Та же Аксакова-Сиверс описывала и сам особняк: «Дом Харитоненко был большой особняк из серого камня с подъездом внутри асфальтированного двора, отделенного от набережной Москвы-реки чугунной решеткой. Такой дом мог стоять и в Париже, и в Лондоне, но вид, открывавшийся из зеркальных окон его фасада, был неповторим. Прямо против окон развертывалась панорама Кремля. Торжественные контуры соборов, башен, зубчатых стен, все то, что мы привыкли видеть в некотором отдалении, было тут как на ладони.

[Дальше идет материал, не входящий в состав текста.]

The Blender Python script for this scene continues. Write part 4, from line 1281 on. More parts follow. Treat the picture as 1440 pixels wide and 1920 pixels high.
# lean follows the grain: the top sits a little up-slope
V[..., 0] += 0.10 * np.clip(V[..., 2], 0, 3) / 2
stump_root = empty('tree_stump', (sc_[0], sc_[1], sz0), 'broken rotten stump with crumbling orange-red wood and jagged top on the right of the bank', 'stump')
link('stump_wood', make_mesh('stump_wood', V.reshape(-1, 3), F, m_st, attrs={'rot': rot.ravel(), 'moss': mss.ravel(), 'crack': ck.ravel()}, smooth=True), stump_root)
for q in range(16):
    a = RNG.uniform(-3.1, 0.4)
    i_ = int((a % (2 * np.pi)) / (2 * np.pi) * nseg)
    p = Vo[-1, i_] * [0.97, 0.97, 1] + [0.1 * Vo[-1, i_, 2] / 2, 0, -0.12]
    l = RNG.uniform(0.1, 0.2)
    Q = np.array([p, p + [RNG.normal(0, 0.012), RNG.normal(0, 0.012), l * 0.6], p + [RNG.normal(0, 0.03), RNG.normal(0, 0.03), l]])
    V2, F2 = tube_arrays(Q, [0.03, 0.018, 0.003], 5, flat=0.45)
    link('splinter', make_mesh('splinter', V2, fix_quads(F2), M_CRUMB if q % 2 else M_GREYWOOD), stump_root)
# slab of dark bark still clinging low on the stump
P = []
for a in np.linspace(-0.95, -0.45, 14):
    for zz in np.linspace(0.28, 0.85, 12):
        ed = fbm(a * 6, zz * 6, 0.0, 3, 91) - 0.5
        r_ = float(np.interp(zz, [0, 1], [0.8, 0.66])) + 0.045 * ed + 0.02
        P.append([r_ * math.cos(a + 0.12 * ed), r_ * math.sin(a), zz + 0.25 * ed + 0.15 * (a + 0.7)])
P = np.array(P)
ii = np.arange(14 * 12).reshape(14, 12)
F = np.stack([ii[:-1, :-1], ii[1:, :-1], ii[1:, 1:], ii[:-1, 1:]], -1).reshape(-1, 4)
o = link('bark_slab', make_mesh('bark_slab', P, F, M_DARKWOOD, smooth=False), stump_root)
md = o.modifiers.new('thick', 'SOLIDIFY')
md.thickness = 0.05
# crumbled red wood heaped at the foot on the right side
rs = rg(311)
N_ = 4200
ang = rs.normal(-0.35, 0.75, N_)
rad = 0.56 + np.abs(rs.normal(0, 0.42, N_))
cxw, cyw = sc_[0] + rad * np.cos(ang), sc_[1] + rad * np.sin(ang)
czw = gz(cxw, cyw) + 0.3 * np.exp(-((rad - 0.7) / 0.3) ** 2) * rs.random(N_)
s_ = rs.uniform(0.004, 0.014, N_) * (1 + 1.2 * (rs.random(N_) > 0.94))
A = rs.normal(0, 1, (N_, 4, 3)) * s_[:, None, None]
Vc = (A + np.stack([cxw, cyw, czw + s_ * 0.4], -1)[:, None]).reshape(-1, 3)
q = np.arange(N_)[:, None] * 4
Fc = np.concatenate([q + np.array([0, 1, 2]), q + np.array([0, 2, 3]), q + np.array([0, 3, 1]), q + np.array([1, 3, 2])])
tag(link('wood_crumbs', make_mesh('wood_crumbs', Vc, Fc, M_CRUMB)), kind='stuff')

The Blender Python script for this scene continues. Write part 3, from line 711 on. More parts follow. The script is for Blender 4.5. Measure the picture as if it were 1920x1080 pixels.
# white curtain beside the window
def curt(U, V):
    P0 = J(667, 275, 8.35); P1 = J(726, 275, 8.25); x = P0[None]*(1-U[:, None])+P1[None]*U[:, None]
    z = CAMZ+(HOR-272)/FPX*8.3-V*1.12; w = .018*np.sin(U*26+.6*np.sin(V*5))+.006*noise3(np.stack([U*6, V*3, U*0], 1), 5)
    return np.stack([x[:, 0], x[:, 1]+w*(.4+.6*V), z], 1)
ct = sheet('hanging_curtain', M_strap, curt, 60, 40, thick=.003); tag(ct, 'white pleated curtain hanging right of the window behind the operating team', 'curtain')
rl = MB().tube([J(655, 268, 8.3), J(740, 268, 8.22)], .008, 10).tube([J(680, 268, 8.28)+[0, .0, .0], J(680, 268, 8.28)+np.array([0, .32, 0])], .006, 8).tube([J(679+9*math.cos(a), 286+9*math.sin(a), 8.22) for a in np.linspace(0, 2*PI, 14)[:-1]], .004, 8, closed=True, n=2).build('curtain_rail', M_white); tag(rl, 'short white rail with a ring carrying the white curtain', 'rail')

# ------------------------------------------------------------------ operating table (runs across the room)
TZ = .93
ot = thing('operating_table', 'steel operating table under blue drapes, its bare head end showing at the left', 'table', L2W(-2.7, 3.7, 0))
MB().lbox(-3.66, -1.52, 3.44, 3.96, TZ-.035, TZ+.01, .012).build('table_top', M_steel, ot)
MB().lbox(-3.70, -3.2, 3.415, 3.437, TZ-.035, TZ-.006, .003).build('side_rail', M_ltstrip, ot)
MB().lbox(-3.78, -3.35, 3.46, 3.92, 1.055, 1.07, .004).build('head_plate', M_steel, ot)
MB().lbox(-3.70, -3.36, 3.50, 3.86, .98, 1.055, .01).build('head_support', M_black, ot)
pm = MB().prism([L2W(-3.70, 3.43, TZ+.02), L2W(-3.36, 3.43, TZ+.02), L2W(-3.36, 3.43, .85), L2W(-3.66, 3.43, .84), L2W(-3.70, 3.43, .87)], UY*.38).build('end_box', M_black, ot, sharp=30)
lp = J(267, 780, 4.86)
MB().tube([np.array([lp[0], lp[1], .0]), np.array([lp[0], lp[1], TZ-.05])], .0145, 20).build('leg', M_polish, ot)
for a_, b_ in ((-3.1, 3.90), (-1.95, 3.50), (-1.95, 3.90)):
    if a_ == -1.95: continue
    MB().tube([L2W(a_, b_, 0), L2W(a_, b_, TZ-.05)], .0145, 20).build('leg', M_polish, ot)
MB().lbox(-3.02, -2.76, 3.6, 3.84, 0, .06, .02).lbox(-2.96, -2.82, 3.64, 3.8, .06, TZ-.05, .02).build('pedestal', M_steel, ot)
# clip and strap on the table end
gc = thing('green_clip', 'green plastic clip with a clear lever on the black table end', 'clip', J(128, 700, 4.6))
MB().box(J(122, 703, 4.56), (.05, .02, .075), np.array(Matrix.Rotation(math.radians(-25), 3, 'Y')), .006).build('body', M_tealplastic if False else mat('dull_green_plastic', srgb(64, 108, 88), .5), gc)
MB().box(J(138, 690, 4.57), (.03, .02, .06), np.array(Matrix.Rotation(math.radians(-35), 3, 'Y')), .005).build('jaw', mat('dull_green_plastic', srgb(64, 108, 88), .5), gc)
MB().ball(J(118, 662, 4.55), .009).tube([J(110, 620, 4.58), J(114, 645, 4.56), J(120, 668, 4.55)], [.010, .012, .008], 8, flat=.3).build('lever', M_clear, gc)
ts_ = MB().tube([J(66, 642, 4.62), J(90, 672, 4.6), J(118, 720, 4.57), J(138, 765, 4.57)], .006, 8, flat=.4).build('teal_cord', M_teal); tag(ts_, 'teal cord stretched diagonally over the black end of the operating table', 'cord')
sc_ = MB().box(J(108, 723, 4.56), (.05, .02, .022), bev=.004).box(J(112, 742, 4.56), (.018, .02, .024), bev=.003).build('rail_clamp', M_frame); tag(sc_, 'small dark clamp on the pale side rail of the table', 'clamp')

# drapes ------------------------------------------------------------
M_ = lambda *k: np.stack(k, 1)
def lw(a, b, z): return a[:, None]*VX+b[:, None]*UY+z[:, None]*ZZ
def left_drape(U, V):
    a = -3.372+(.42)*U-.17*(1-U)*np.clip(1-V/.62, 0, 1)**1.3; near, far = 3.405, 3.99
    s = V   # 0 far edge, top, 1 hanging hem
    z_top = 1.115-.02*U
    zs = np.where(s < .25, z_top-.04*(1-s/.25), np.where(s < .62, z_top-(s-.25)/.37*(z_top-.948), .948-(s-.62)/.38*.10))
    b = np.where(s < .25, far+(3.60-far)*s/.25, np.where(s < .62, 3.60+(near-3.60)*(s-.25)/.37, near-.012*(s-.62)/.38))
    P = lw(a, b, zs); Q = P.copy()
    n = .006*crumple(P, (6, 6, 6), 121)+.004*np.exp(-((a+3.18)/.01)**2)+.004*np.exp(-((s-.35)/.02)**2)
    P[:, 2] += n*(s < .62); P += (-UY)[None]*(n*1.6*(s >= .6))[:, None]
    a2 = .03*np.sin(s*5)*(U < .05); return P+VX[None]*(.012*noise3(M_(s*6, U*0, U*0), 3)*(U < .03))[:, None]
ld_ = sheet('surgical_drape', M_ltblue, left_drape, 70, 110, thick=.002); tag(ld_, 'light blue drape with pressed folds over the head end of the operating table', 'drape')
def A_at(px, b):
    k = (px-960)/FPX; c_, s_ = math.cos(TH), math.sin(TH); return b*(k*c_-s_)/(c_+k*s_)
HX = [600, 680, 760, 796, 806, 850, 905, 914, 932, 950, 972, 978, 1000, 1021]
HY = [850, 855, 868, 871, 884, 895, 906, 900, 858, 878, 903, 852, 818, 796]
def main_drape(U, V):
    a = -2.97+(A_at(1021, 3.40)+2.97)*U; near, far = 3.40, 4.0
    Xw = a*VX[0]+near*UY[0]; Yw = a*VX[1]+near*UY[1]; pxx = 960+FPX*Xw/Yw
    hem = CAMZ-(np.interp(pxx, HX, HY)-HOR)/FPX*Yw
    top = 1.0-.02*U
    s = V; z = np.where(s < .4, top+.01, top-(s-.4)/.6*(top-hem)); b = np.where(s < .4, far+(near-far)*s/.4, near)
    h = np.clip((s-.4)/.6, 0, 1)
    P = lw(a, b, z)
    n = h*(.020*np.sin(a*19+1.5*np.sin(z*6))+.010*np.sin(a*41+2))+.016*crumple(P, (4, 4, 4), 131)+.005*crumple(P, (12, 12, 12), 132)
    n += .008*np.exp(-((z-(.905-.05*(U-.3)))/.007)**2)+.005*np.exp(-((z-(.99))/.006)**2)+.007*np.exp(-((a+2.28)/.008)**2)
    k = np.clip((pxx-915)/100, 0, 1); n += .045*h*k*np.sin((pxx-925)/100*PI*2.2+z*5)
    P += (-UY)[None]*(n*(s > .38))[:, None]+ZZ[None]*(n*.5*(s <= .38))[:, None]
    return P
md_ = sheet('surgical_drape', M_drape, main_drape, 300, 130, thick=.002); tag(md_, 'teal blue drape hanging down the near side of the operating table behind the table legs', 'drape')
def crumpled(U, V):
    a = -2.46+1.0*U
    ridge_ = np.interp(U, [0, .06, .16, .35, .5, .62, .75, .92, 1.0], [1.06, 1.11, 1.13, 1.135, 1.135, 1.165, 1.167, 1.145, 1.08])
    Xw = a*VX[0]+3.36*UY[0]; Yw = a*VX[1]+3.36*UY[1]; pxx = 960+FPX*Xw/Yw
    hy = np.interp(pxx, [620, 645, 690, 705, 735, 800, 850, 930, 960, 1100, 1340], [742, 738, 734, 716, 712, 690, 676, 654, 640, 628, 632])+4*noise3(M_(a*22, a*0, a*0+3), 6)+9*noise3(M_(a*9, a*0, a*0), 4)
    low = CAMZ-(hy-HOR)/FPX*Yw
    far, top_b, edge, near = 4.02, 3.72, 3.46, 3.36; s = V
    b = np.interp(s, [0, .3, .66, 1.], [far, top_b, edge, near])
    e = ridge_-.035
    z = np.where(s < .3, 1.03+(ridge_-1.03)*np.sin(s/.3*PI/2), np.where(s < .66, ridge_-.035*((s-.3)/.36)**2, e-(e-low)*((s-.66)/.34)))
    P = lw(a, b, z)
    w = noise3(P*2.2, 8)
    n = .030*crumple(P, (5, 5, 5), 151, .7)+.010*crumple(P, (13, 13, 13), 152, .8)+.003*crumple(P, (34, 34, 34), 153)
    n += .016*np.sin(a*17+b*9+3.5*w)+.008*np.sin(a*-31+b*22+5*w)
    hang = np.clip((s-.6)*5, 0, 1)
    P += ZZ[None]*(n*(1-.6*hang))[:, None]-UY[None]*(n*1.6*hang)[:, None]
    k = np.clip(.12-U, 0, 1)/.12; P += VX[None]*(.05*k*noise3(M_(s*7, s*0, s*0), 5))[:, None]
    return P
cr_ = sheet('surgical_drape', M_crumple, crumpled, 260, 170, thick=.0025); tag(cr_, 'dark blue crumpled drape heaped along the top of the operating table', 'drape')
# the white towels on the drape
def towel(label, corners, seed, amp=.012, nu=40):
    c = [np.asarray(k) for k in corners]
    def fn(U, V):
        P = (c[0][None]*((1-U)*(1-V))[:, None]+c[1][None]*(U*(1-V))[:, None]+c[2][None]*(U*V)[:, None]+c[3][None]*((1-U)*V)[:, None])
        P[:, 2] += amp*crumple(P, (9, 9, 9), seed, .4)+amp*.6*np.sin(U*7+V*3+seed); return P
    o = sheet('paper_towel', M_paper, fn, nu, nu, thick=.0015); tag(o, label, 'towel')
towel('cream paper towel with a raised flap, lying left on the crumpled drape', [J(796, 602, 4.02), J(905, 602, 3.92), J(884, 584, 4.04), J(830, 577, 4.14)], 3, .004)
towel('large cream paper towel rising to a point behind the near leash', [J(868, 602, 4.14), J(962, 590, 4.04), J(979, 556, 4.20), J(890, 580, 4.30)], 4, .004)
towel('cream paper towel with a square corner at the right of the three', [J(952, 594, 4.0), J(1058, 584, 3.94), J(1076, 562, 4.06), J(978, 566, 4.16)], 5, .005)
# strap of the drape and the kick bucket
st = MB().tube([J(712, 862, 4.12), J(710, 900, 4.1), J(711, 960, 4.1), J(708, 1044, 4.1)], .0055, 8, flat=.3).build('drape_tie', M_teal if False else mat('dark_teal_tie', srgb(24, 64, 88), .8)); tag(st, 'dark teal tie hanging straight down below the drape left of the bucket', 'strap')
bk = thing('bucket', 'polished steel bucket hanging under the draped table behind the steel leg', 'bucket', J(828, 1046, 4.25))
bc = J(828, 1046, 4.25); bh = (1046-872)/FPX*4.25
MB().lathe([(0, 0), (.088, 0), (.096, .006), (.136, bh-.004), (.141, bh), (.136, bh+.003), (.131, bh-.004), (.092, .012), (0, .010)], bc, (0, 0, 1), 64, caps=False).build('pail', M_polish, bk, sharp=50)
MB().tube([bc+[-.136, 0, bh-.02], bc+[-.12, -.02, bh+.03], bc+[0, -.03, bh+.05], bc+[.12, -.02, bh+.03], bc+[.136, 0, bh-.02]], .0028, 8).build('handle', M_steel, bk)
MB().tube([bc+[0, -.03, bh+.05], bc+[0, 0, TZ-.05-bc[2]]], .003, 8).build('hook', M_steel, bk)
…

Внутреннее убранство дома было очень хорошо. Особенно славилась уже упомянутая мной широкая, отлогая лестница темного дуба в стиле английской готики. Поднималась она из обширного вестибюля, причем под ее первым пролетом находился самый уютный в доме закоулок — нечто вроде маленькой полутемной гостиной с низкими мягкими диванами, парчовыми подушками и оправленными в темную бронзу зеркалами. Свет на лестницу проникал через два больших витро; левое изображало охоту на дикого кабана, а правое — въезд рыцарей на площадь средневекового города. На верхней площадке по бокам большого камина стояли два достойных леди Макбет седалища под бархатными балдахинами с плоскими подушками, отделанными золотым галуном. Пол, стены и ступени — все было затянуто гобеленами и старинными тканями».

Словом, не дом, а музей.

* * *

После революции семейство, не особенно рассчитывая на скорейшее падение большевиков, убыло в эмиграцию. Здесь же разместилась миссия Датского Красного Креста. С тех пор особняк так и пребывает в ведении министерства иностранных дел. После Красного Креста здание около десятилетия использовалось как гостевой дом Наркоминдела. В нем останавливались Арманд Хаммер и Герберт Уэллс. Последний писал: «Особняк для гостей правительства, где мы жили вместе с г. Вандерлипом и предприимчивым английским скульптором, каким-то образом попавшим в Москву, чтобы лепить бюсты Ленина и Троцкого, — большое, хорошо обставленное здание на Софийской набережной… расположенное напротив высокой кремлевской стены, за которой виднеются купола и башни этой крепости русских царей. Мы чувствовали себя здесь не так непринужденно, более изолированно, чем в Петрограде. Часовые, стоявшие у ворот, оберегали нас от случайных посетителей, в то время как в Петрограде ко мне мог зайти поговорить кто хотел. Г-н Вандерлип, по-видимому, жил там уже несколько недель и собирался пробыть еще столько же. С ним не было ни слуги, ни секретаря, ни переводчика… Подавая на стол, старик-слуга грустно глядел на наше скудное меню, вспоминая о тех великолепных днях, когда в этом доме останавливался Карузо и пел в одной из зал второго этажа перед самым избранным обществом Москвы».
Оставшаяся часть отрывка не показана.